News Archive 2009-2018

How the Warburg Institute Brought Antiquity to the Masses Archives

michaelberkowitzIn the mid-20th century, London’s Warburg Institute was educating the public about the roots of Western civilization, through an unexpected medium: photography. Michael Berkowitz explained why and how, in a recent talk at Bowdoin sponsored by the Andrew W. Mellon Foundation as well as the departments of history, German, and art history.

Berkowitz, who has a doctoral degree in European cultural history, teaches modern Jewish history at the University College London. He has two forthcoming works, Jews and Photography in Britain: Connections and Developments, 1850-2007, and a co-edited volume, The Jewish Engagement with Photography.

In his lecture, Berkowitz described the Warburg Institute as a library research center focused on the history of Western and Eastern civilizations, from antiquity to the Renaissance. The Warburg is not, he said, “a Jewish institution.” Rather, it “began and was sustained and developed in large part by people with some kind of Jewish connection.” The institute was relocated to London in 1933 after the rise of the Nazi regime, due in large part to the Warburg’s Jewish connections.

The Warburg Institute was famous for offering services to Jewish refugees. Helmut Gernsheim, a Jewish photographer who had trained in Germany, in 1940 boarded a ship of Jewish refugees, Italian prisoners of war, and German Nazis headed for Britain. But they never reached their destination. Instead, Gernsheim was interned with other passengers for a year in Australia. While the group was trapped together, they began sharing their intellectual passions. Gernsheim learned about the history of photography.

After Gernsheim’s release he began photographing historic buildings for the Warburg Institute, in innovative ways: for example, he photographed a winding staircase inside St. Paul’s Cathedral rather than its majestic exterior. He was instrumental in getting people to see photography as an art form, rather than just a method of documentation.

The Institute shared his philosophy, and held four major photography shows beginning in 1939, including one focused on British art in the Mediterranean in 1941. “It was possibly the largest exposition in Britain,” Berkowitz said, “and the most formidable to appear in the context of a museum.”

The Warburg show “British Art in the Mediterranean” was aimed at the general public, unlike past exhibitions designed for scholarly communities. It displayed a variety of images from antiquity, not just the “greatest hits,” and attempted to make classics “interesting and acceptable to the masses,” Berkowitz said.

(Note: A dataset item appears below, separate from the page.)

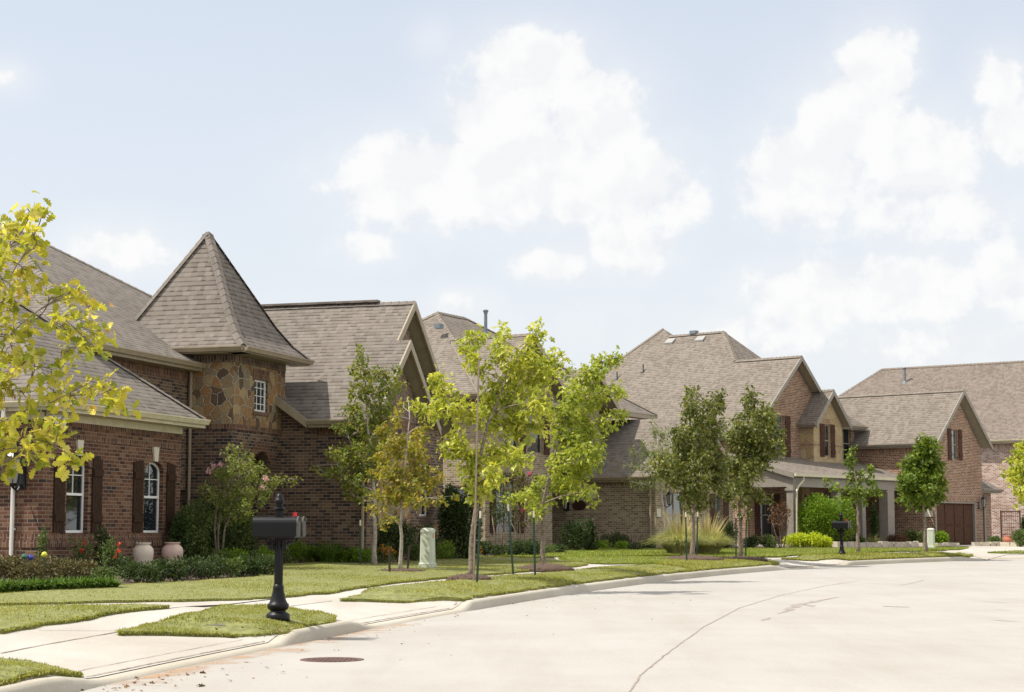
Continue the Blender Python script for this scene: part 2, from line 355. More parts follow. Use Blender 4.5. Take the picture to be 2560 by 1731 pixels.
M['glass'] = glass_mat('window glass', (.012, .016, .02)); M['glass2'] = glass_mat('window glass with pale blind', (.07, .085, .09))
M['black'] = simple('black painted iron', (.012, .012, .014), .35, metal=0.0, var=.2); M['lampglass'] = simple('frosted lantern glass', (.26, .25, .23), .25)
M['galv'] = simple('galvanised metal', (.15, .18, .20), .5, metal=.3); M['ventgrey'] = simple('pale grey roof vent', (.26, .255, .24), .6); M['white_metal'] = simple('white downspout', (.62, .60, .55), .4, var=.05)
M['concrete'] = concrete_mat('sidewalk concrete', (.43, .40, .355)); M['road'] = concrete_mat('street concrete', (.352, .331, .300), (.91, .90, .885)); M['curb'] = concrete_mat('kerb concrete', (.43, .395, .325))
M['joint'] = simple('joint filler', (.25, .205, .16), .95, var=.4, scale=20); M['crack'] = simple('crack filler', (.26, .22, .19), .9, var=.3, scale=10)
M['soil'] = simple('soil', (.06, .045, .03), .95, var=.4, scale=8, bump=.5); M['mulch'] = simple('bark mulch', (.075, .045, .03), .95, var=.5, scale=30, bump=.8)
M['turf'] = simple('turf thatch', (.16, .165, .05), .95, var=.35, scale=9, bump=.4)
M['ground'] = simple('far grass', (.13, .14, .05), .95, var=.3, scale=.5)

# ------------------------------------------------------------------ the kerb line and the lie of the land
_c = np.array([(-5.0,4),(-4.35,11),(-3.54,16.93),(-2.72,21.98),(-2.0,25.56),(-.95,30.2),(.52,34.96),(1.91,39.5),(2.9,42.17),(5.06,47.74),(6.51,50.93),(8.69,56.15),(10.76,60.09),(13.6,63.9),(18.01,68.85)])
_pf = np.polyfit(_c[:, 1], _c[:, 0], 4)
_Y = np.arange(2, 66.01, .5); _line = [np.array([np.polyval(_pf, y), y]) for y in _Y]
_d = _line[-1] - _line[-2]; _hd = math.atan2(_d[0], _d[1])
while len(_line) < 240:
    _hd = min(R(56), _hd + R(.25)); _line.append(_line[-1] + .5 * np.array([math.sin(_hd), math.cos(_hd)]))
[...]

The exhibit attempted to expose the connections between British history and the Mediterranean, showing how Britain had appreciated the Mediterranean civilizations through art and how “British culture and the seeds of Englishness” were adapted from earlier Mediterranean civilizations. It furthermore transcended national boundaries at a time when countries such as Britain and Italy were on bad terms due to World War II.